Your instructions
From the first line of the data through the line containing "734.5, 139))], M['black'])", return each line exactly.

___ Available data ___

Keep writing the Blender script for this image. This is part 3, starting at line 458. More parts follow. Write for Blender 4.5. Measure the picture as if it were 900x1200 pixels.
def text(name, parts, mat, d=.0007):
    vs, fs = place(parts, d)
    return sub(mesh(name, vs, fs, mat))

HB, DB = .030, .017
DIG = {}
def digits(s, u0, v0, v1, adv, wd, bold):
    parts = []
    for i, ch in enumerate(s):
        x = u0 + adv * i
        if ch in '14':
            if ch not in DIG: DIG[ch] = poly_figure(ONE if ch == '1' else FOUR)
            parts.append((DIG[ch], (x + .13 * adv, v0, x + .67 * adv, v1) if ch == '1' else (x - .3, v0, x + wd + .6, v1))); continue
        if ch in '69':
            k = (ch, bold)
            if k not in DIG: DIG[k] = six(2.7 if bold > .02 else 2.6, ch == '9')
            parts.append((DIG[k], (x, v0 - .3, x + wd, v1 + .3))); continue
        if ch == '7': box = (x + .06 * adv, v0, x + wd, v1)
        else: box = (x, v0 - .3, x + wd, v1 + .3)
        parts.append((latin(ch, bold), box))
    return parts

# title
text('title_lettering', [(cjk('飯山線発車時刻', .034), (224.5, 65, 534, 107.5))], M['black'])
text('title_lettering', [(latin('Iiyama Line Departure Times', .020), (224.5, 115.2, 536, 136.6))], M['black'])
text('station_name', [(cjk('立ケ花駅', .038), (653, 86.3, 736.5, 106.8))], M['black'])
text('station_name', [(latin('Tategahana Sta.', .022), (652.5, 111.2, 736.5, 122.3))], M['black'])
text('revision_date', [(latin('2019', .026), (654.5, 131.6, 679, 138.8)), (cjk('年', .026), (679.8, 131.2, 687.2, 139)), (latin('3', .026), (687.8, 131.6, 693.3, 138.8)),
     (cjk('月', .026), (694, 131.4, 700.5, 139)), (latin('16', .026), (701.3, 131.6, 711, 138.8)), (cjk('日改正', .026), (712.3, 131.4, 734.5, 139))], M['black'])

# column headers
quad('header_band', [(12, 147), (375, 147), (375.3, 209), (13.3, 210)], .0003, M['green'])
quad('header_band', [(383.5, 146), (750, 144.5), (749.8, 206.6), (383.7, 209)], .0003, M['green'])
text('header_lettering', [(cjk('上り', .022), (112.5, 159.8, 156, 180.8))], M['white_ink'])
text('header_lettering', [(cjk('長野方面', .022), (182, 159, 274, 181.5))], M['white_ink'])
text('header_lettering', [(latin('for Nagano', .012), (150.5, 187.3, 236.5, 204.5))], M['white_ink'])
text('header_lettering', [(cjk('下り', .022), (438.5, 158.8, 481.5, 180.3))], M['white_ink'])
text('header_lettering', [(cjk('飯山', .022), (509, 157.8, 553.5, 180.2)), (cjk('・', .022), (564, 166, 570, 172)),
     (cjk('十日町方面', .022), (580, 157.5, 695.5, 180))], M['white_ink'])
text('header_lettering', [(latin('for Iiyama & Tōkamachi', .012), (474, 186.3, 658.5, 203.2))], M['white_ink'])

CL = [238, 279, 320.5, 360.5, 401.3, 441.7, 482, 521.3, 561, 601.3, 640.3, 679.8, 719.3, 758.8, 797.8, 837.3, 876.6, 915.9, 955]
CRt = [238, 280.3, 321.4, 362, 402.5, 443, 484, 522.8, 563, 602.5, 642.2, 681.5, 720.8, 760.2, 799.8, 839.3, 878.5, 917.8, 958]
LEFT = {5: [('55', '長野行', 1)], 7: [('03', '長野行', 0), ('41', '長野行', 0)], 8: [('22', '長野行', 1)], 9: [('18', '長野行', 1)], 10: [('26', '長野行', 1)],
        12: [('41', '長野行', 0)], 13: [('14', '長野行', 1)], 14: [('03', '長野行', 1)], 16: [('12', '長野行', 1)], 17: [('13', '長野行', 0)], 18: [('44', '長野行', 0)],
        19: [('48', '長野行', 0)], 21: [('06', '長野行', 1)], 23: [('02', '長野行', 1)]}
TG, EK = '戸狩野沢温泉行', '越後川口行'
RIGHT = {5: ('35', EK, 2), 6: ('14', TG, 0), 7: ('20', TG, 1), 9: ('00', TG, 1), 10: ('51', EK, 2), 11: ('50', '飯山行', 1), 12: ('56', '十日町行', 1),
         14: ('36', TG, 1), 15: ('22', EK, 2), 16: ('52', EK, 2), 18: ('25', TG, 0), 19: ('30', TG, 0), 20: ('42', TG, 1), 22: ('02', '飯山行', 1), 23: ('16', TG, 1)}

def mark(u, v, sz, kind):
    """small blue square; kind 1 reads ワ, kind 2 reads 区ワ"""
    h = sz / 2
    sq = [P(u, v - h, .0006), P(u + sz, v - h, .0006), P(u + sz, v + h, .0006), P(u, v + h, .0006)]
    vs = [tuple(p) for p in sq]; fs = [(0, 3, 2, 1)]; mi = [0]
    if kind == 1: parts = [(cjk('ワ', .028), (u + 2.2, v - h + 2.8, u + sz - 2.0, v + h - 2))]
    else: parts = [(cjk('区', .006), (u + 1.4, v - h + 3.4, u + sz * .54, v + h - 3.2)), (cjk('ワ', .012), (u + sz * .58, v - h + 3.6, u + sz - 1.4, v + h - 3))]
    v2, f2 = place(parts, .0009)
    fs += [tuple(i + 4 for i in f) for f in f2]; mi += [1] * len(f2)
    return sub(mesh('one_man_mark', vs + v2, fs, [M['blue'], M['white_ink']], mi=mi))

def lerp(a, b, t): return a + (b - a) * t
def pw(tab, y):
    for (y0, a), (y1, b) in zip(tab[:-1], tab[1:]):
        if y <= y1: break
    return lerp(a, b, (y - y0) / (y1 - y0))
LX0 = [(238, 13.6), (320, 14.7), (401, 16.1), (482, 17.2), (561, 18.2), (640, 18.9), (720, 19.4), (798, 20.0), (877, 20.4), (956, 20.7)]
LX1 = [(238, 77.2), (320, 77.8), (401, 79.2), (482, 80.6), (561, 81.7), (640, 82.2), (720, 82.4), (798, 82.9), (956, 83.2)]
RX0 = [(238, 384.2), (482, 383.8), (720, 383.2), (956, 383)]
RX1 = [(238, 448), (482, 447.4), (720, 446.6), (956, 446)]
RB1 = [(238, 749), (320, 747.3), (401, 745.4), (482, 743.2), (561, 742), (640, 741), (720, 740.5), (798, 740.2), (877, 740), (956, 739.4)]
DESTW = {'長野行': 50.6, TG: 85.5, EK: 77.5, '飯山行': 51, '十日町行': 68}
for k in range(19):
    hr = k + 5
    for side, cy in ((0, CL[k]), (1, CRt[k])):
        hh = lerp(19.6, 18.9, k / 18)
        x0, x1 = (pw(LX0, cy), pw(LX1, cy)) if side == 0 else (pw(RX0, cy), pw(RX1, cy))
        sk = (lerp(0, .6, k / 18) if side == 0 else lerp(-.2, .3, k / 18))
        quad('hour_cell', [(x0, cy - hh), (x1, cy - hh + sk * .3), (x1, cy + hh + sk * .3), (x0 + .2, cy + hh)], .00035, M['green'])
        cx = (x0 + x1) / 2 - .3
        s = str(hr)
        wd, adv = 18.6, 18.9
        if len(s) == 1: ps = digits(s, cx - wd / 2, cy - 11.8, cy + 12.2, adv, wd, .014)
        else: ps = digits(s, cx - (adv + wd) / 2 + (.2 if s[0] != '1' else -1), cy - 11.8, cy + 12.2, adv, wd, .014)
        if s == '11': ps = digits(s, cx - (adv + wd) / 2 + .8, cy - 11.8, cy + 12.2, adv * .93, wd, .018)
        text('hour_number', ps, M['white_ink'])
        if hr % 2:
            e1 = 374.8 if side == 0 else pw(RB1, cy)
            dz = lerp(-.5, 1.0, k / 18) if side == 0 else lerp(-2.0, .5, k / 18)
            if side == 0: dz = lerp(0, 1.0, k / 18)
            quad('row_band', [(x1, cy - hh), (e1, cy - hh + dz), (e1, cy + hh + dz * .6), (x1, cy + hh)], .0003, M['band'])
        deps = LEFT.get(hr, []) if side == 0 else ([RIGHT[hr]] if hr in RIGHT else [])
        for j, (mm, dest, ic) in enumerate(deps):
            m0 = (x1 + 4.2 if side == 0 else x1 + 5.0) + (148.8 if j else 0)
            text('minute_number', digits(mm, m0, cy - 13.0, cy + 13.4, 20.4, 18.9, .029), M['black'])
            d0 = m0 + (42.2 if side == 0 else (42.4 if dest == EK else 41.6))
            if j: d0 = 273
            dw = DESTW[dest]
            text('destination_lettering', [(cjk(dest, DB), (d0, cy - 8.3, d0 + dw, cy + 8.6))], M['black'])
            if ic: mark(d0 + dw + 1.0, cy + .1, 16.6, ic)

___

Correct output
Keep writing the Blender script for this image. This is part 3, starting at line 458. More parts follow. Write for Blender 4.5. Measure the picture as if it were 900x1200 pixels.
def text(name, parts, mat, d=.0007):
    vs, fs = place(parts, d)
    return sub(mesh(name, vs, fs, mat))

HB, DB = .030, .017
DIG = {}
def digits(s, u0, v0, v1, adv, wd, bold):
    parts = []
    for i, ch in enumerate(s):
        x = u0 + adv * i
        if ch in '14':
            if ch not in DIG: DIG[ch] = poly_figure(ONE if ch == '1' else FOUR)
            parts.append((DIG[ch], (x + .13 * adv, v0, x + .67 * adv, v1) if ch == '1' else (x - .3, v0, x + wd + .6, v1))); continue
        if ch in '69':
            k = (ch, bold)
            if k not in DIG: DIG[k] = six(2.7 if bold > .02 else 2.6, ch == '9')
            parts.append((DIG[k], (x, v0 - .3, x + wd, v1 + .3))); continue
        if ch == '7': box = (x + .06 * adv, v0, x + wd, v1)
        else: box = (x, v0 - .3, x + wd, v1 + .3)
        parts.append((latin(ch, bold), box))
    return parts

# title
text('title_lettering', [(cjk('飯山線発車時刻', .034), (224.5, 65, 534, 107.5))], M['black'])
text('title_lettering', [(latin('Iiyama Line Departure Times', .020), (224.5, 115.2, 536, 136.6))], M['black'])
text('station_name', [(cjk('立ケ花駅', .038), (653, 86.3, 736.5, 106.8))], M['black'])
text('station_name', [(latin('Tategahana Sta.', .022), (652.5, 111.2, 736.5, 122.3))], M['black'])
text('revision_date', [(latin('2019', .026), (654.5, 131.6, 679, 138.8)), (cjk('年', .026), (679.8, 131.2, 687.2, 139)), (latin('3', .026), (687.8, 131.6, 693.3, 138.8)),
     (cjk('月', .026), (694, 131.4, 700.5, 139)), (latin('16', .026), (701.3, 131.6, 711, 138.8)), (cjk('日改正', .026), (712.3, 131.4, 734.5, 139))], M['black'])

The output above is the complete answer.